Por: Luis Enrique Arreola Vidal.

En nuestra columna anterior advertimos que la historia suele repetirse. Panamá 1989 fue la antesala, pero hoy, agosto de 2025, la tormenta tiene coordenadas precisas: Caracas. Lo que antes era un paralelismo histórico ahora se convierte en realidad política y militar. Estados Unidos ya no habla de sanciones, habla de acción.

Donald Trump ha demostrado que no es un presidente de advertencias diplomáticas: es un presidente de ultimátums. Bajo su directiva, el Pentágono no solo elevó la recompensa por Nicolás Maduro a 50 millones de dólares —la cifra más alta ofrecida jamás por un jefe de Estado en funciones—, sino que ahora mueve piezas de guerra en el tablero caribeño. Tres destructores —el USS Gravely, el USS Jason Dunham y el USS Sampson— se despliegan frente a las aguas venezolanas, escoltados por aviones de vigilancia, un submarino nuclear y más de cuatro mil marines. No es retórica: es músculo militar a la vista del mundo.

Washington lo presenta como una “operación antinarcóticos”, pero el mensaje es claro: el expediente Maduro ha cruzado la línea roja. Ya no es un dictador incómodo, es un objetivo marcado. La incautación de 700 millones de dólares en propiedades, jets y joyas fue apenas el prólogo. La película principal es este despliegue naval, que se lee como ultimátum y advertencia.

Maduro lo sabe. Fuentes internas revelan que se ha refugiado en un búnker, mientras Diosdado Cabello vocifera insultos y Delcy Rodríguez habla de “show mediático”. Pero las consignas ya no detienen destructores. Y la pregunta que retumba no es si Trump se atreverá a ir por él, sino cuándo y cómo lo hará.

La diferencia con Panamá no es trivial: Venezuela no es un país pequeño ni aislado. Tiene 28 millones de habitantes, petróleo en cantidades colosales y alianzas con Rusia, China e Irán. Pero Trump ha demostrado que la geopolítica para él no es cuestión de cálculos diplomáticos, sino de símbolos de poder. Lo hizo en 2020 con Irán, ordenando eliminar a Qasem Soleimani en un ataque fulminante. Lo puede hacer en 2025 con Maduro: no con una invasión clásica, sino con un golpe quirúrgico que lo arranque de Miraflores como ficha desechable.

El Caribe hierve. Los destructores están ahí no solo para cazar lanchas cargadas de cocaína, sino para recordarle al mundo que cuando Trump promete ir por alguien, cumple. La música que tumbó a Noriega en 1989 fue rock a todo volumen; la que hoy suena frente a Venezuela es el rugido de turbinas, helicópteros y misiles listos para disparar.

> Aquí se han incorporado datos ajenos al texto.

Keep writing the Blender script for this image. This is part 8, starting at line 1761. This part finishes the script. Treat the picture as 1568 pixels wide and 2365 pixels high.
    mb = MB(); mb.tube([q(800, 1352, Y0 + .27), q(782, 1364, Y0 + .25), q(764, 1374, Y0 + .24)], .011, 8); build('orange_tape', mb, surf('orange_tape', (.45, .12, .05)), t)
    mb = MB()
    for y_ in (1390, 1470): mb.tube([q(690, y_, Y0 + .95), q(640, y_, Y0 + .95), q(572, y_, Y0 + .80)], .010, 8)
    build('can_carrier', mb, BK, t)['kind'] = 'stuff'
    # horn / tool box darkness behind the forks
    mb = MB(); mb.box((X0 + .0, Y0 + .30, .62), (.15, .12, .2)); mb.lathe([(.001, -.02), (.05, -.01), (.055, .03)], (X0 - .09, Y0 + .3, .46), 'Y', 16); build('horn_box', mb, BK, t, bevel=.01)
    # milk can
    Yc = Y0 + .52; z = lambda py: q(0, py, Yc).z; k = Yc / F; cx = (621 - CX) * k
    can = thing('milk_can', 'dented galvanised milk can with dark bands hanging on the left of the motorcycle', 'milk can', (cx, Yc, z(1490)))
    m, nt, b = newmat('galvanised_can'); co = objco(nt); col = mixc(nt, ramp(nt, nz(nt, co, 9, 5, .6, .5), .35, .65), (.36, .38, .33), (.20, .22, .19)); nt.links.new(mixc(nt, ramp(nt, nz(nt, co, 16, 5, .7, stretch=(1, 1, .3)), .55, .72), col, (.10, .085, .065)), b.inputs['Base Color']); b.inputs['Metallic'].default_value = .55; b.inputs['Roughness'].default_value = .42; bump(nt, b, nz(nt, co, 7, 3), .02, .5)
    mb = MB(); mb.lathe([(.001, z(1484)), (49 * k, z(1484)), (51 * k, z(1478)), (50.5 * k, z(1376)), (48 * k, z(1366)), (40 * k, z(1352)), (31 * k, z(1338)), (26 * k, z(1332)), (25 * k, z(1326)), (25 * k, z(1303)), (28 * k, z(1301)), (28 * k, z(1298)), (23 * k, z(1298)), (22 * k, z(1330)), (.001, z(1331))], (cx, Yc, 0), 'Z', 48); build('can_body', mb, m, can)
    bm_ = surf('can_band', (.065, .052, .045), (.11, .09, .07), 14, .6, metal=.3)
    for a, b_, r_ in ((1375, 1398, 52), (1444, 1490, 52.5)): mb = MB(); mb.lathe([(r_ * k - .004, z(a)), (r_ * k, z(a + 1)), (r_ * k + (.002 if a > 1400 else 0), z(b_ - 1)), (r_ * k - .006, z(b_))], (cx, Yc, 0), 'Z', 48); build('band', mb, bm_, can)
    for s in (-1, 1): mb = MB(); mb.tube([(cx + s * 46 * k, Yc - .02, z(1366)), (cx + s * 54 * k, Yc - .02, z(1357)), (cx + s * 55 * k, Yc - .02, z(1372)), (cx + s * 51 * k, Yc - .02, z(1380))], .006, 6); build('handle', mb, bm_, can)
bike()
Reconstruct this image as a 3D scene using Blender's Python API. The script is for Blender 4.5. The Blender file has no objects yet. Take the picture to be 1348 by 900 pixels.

La narrativa chavista insiste en que se trata de “imperialismo”. Pero la verdad es otra: lo que se juega es la supervivencia de un régimen acusado de financiarse con droga, armas y sangre. Y para Trump, que busca consolidar su legado en política exterior, Maduro es el trofeo que demostraría que el hemisferio occidental sigue bajo la hegemonía estadounidense.

El reloj avanza, y cada ola que golpea la costa venezolana lleva un mensaje: Operación Caribe ya está en marcha. Rumbo a Venezuela. Rumbo a Maduro. Rumbo al final de una era.